··· DATASET EXCERPT
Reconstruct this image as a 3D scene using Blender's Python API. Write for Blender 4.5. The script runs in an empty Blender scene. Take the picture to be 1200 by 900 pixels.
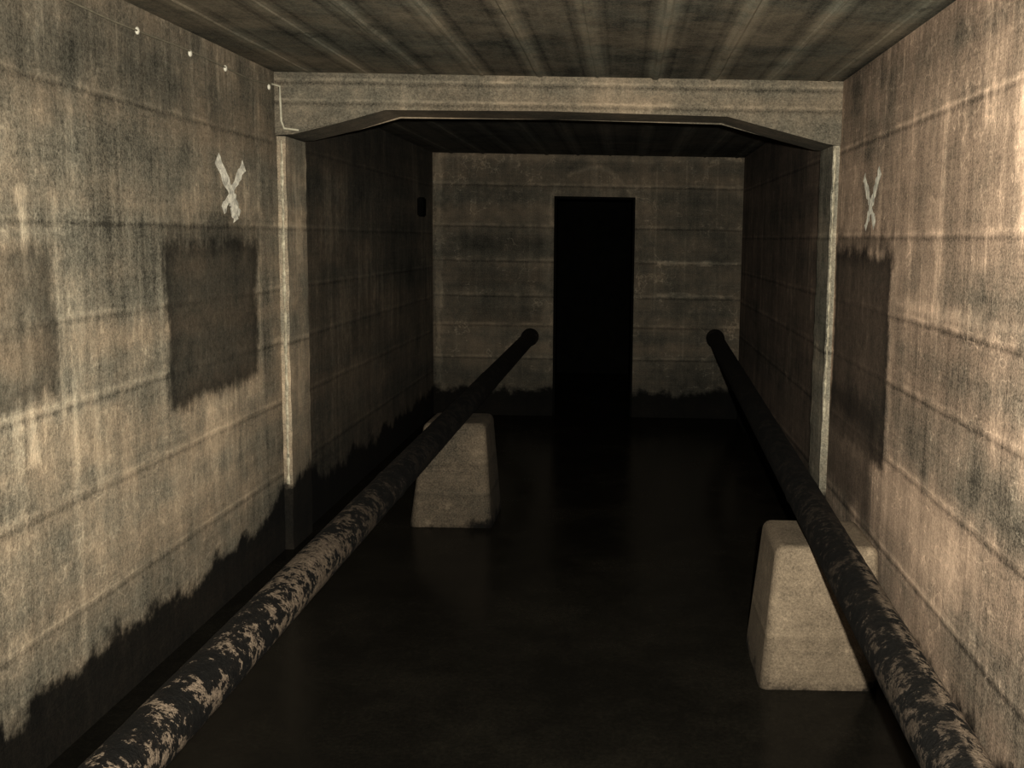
import bpy, bmesh, math, random
from mathutils import Matrix, Vector
random.seed(4)
scene = bpy.context.scene

# ------------------------------------------------------------ node helpers
class V:
    def __init__(s, g, sock): s.g, s.s = g, sock
    def _m(s, op, o=None, rev=False):
        a, b = (o, s) if rev else (s, o)
        return s.g.math(op, a, b)
    def __add__(s, o): return s._m('ADD', o)
    __radd__ = __add__
    def __sub__(s, o): return s._m('SUBTRACT', o)
    def __rsub__(s, o): return s._m('SUBTRACT', o, True)
    def __mul__(s, o): return s._m('MULTIPLY', o)
    __rmul__ = __mul__
    def __truediv__(s, o): return s._m('DIVIDE', o)
    def abs(s): return s._m('ABSOLUTE')
    def max(s, o): return s._m('MAXIMUM', o)
    def min(s, o): return s._m('MINIMUM', o)
    def clamp(s):
        r = s._m('ADD', 0.0); r.s.node.use_clamp = True; return r

class G:
    def __init__(self, name):
        self.mat = bpy.data.materials.new(name)
        self.mat.use_nodes = True
        self.nt = self.mat.node_tree
        self.bsdf = self.nt.nodes['Principled BSDF']
        geo = self.nt.nodes.new('ShaderNodeNewGeometry')
        self.P = geo.outputs['Position']
        sep = self.nt.nodes.new('ShaderNodeSeparateXYZ')
        self.link(self.P, sep.inputs[0])
        self.x, self.y, self.z = [V(self, o) for o in sep.outputs]
        sn = self.nt.nodes.new('ShaderNodeSeparateXYZ')
        self.link(geo.outputs['Normal'], sn.inputs[0])
        self.nx, self.ny, self.nz = [V(self, o) for o in sn.outputs]
    def link(self, a, b): self.nt.links.new(a, b)
    def put(self, v, inp):
        if isinstance(v, V): self.link(v.s, inp)
        elif v is not None: inp.default_value = v
    def math(self, op, a, b=None):
        n = self.nt.nodes.new('ShaderNodeMath'); n.operation = op
        self.put(a, n.inputs[0]); self.put(b, n.inputs[1])
        return V(self, n.outputs[0])
    def noise(self, scale, detail=4, rough=.6, st=(1, 1, 1), off=(0, 0, 0)):
        m = self.nt.nodes.new('ShaderNodeMapping')
        m.inputs['Scale'].default_value = st
        m.inputs['Location'].default_value = off
        self.link(self.P, m.inputs['Vector'])
        n = self.nt.nodes.new('ShaderNodeTexNoise')
        n.inputs['Scale'].default_value = scale
        n.inputs['Detail'].default_value = detail
        n.inputs['Roughness'].default_value = rough
        self.link(m.outputs[0], n.inputs['Vector'])
        return V(self, n.outputs[0])
    def step(self, v, a, b):
        n = self.nt.nodes.new('ShaderNodeMapRange')
        n.interpolation_type = 'SMOOTHSTEP'
        self.put(v, n.inputs[0])
        if a < b:
            n.inputs[1].default_value, n.inputs[2].default_value = a, b
            n.inputs[3].default_value, n.inputs[4].default_value = 0, 1
        else:
            n.inputs[1].default_value, n.inputs[2].default_value = b, a
            n.inputs[3].default_value, n.inputs[4].default_value = 1, 0
        return V(self, n.outputs[0])
    def mix(self, f, a, b):
        n = self.nt.nodes.new('ShaderNodeMix'); n.data_type = 'RGBA'
        self.put(f, n.inputs[0])
        for c, i in ((a, 6), (b, 7)):
            if isinstance(c, tuple): n.inputs[i].default_value = (*c, 1)
            else: self.link(c, n.inputs[i])
        return n.outputs[2]
    def scale(self, col, v):
        n = self.nt.nodes.new('ShaderNodeVectorMath'); n.operation = 'SCALE'
        if isinstance(col, tuple): n.inputs[0].default_value = col
        else: self.link(col, n.inputs[0])
        self.put(v, n.inputs['Scale'])
        return n.outputs[0]
    def finish(self, col, rough, height=None, strength=.5, dist=.01, spec=.3):
        self.link(col, self.bsdf.inputs['Base Color'])
        self.put(rough, self.bsdf.inputs['Roughness'])
        self.bsdf.inputs['Specular IOR Level'].default_value = spec
        if height is not None:
            b = self.nt.nodes.new('ShaderNodeBump')
            b.inputs['Strength'].default_value = strength
            b.inputs['Distance'].default_value = dist
            self.put(height, b.inputs['Height'])
            self.link(b.outputs[0], self.bsdf.inputs['Normal'])
        return self.mat

def rect(g, h, z, r, soft, wob):
    h0, h1, z0, z1 = r
    d = ((h - (h0+h1)/2).abs() - (h1-h0)/2).max((z - (z0+z1)/2).abs() - (z1-z0)/2)
    return g.step(d + wob, soft, -soft)

def line(g, v, c, w):
    return (1.0 - (v - c).abs() / w).clamp()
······
EXERCISE BRIEF:
Transcribe the opening line of the listing above, please, and every line after it through the line with "scene = bpy.context.scene", word for word, without pictures.

CORRECT RESULT:
Reconstruct this image as a 3D scene using Blender's Python API. Write for Blender 4.5. The script runs in an empty Blender scene. Take the picture to be 1200 by 900 pixels.
import bpy, bmesh, math, random
from mathutils import Matrix, Vector
random.seed(4)
scene = bpy.context.scene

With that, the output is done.